Toda esta digresión, aparentemente innecesaria, nos debería llevar a una reflexión más profunda sobre “lo que está pasando” en nuestro mundo y sobre “un futuro que no tiene futuro”. Y en todo este nuevo universo mítico/simbólico”, aparece hoy Jesús para recordarnos que Dios no nos abandona. Que aquí también, como en otros momentos trágicos de la historia, Dios está presente. Con una presencia “especial”, extraordinaria, más allá y más acá de lo que entendemos por “presencia”. El grito de los apóstoles desde la barca a punto de naufragar en el movido Mar de Galilea al atardecer: “¡Sávanos, Señor, que perecemos”,  y esa parsimonia y falta de intervención indiferente por parte de un Jesús  despreocupado y dormido: “Mientras tanto, Jesús dormía en la popa sobre un cojín” o “Maestro, ¿es así como dejas que nos ahoguemos?”  son las mismas preguntas, reproches, desconfianzas, miedos, faltas de fe, de muchos de nosotros.
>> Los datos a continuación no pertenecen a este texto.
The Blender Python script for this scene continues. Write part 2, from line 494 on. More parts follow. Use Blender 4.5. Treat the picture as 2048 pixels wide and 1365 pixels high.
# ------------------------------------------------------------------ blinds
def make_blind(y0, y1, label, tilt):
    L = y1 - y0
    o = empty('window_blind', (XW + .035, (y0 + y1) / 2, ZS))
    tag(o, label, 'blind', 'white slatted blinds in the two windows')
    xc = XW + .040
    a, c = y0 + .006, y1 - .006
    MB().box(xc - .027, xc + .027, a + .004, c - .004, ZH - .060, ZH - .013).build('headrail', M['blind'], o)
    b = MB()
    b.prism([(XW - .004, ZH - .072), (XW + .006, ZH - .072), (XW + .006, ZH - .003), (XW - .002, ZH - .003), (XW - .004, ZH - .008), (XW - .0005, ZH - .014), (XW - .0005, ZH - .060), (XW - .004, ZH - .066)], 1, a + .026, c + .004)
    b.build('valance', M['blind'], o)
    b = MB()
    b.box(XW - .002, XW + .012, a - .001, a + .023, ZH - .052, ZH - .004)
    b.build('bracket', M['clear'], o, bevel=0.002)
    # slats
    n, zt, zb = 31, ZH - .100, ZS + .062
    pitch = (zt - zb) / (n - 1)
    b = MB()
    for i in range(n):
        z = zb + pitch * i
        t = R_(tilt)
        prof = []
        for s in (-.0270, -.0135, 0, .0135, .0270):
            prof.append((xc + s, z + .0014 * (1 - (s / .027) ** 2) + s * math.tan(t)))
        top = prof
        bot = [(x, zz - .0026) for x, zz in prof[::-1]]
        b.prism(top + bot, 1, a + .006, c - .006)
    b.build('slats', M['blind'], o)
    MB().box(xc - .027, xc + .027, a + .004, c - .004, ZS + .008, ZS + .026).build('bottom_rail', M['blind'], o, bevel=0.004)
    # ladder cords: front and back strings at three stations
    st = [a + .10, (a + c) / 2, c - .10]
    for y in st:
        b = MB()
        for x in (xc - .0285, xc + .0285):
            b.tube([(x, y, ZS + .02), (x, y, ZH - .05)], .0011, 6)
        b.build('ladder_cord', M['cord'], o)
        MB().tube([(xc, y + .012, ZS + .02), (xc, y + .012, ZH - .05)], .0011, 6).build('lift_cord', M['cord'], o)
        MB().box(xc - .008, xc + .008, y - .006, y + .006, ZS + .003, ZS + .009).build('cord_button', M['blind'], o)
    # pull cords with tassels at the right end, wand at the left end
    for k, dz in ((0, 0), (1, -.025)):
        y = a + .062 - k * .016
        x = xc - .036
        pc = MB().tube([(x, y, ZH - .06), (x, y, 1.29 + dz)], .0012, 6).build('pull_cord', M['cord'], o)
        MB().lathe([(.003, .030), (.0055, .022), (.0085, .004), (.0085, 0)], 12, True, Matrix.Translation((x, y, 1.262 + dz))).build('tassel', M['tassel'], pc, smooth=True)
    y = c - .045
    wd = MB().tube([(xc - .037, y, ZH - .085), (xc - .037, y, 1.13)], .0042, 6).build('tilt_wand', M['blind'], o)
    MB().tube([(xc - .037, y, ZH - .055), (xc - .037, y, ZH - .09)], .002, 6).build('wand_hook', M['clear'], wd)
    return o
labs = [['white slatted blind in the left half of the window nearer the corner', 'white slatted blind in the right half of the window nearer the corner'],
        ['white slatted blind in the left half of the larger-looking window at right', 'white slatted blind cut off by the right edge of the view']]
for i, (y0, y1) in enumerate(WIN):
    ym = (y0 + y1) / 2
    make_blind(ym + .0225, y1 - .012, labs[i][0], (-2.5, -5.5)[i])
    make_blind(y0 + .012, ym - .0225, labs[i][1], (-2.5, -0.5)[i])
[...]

Incluso, tal vez, la Iglesia más jerárquica se hace preguntas semejantes en los conciliábulos y pasillos de sus sedes episcopales: “¿qué podemos hacer?  ¿por dónde hay que navegar? ¿cómo podemos “pasar a la otra orilla”? ¿es que ya el cristianismo no tiene nada que decir al mundo de hoy que ni siquiera se hace preguntas sobre Dios? ¿cómo hablar de Dios si nos ha abandonado, si permite que nos ahoguemos en el Tiberíades de la incertidumbre, la desesperanza, las injusticias, las dictaduras, las guerras?”. Son preguntas de siempre, la misma de Jesús, el Hijo del Hombre, poco antes de morir: “Dios mío, Dios mío, ¿por qué me has abandonado?”. Es el grito universal y el silencio espeso de un Dios que aparentemente calla «mientras llora impotente en su omnipotencia en algún rinconcito del Cielo”.

Y al final, la gran pregunta de Jesús a sus apóstoles ateridos de miedo, ”asustados por lo ocurrido”: “¿Por qué son ustedes tan miedosos? ¿Todavía no tienen fe?”. Tremenda pregunta para que cada uno intente responderla.